Out of curiosity, what types of materials are used in the recyclable sheets of drywall? Do they still use gypsum or another material? How do they recycle the boards after they are used?

Emilski
Post 3

@stl156 - We suffered some water damage in our garage a few years ago, and I got the job of replacing the drywall. I have done a lot of home improvement, and I have to say that drywall is one of the easier things to work with once you get the hang of it.

As far as I know, sheetrock for walls only comes in a 1/2 inch thickness. I think the pieces are all about the same strength. Like the article mentions, there are special moisture resistant or soundproof sheets.

In most homes, a 4x8 foot sheet will reach to the ceiling, so you shouldn't need to cut. Again, like in the article, avoid only replacing small sections. Just remove the entire sheet (or sheets) from the wall and replace the whole thing. It will be much simpler. If you do need to cut a piece, you don't need any power tools. You can simply use a utility knife and a straight edge and make a shallow cut that goes through the top layer of paper. The drywall will make a clean break along that line every time.

If you need to cut out electrical outlets, use a keyhole saw to drill through the sheetrock and cut out the necessary shape. You can search online for detailed explanations of how to tape and plaster the seams. Good luck!

stl156
Post 2

@Izzy78 - Interestingly enough, I'm wondering the same things because my kids also put a hole in our drywall.
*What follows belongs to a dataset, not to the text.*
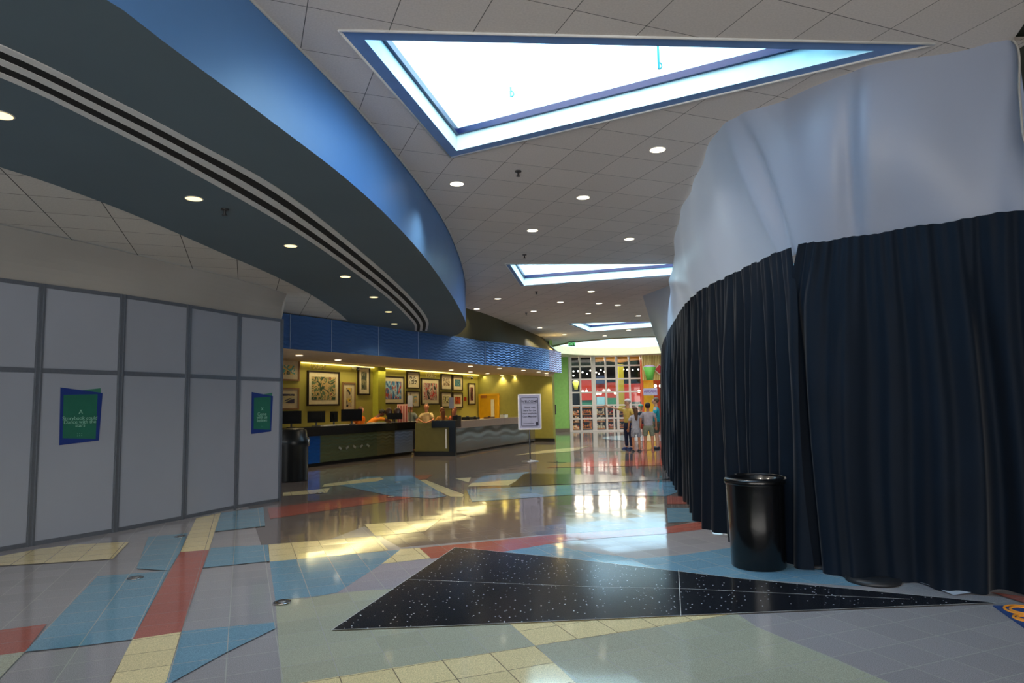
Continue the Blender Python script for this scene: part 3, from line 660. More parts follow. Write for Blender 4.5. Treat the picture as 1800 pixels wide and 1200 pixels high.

I think I would be able to fix the wall myself with a few suggestions from people who have experience. Like Izzy asked, are there different strengths, and how do I know what type of drywall I need? Also, can you cut the boards with a wood blade on a circular saw, or are there special drywall blades?

Is there anything else that I might be overlooking?

Izzy78
Post 1

I have always thought of sheetrock as a stronger, more durable version of drywall, but maybe I was mistaken.

Along the same lines, though, are there different strengths and thicknesses of drywall? I just remember when I was younger, my friend and I always used to wrestle in the house. One day, I fell backward and ended up putting a large hole in the wall. Needless to say, my parents were not happy.

In the house where I currently live, the walls feel very sturdy, and I think it would be hard for two kids to put a hole in it. So, are there different strengths, or did my fall just have a lot of force behind it?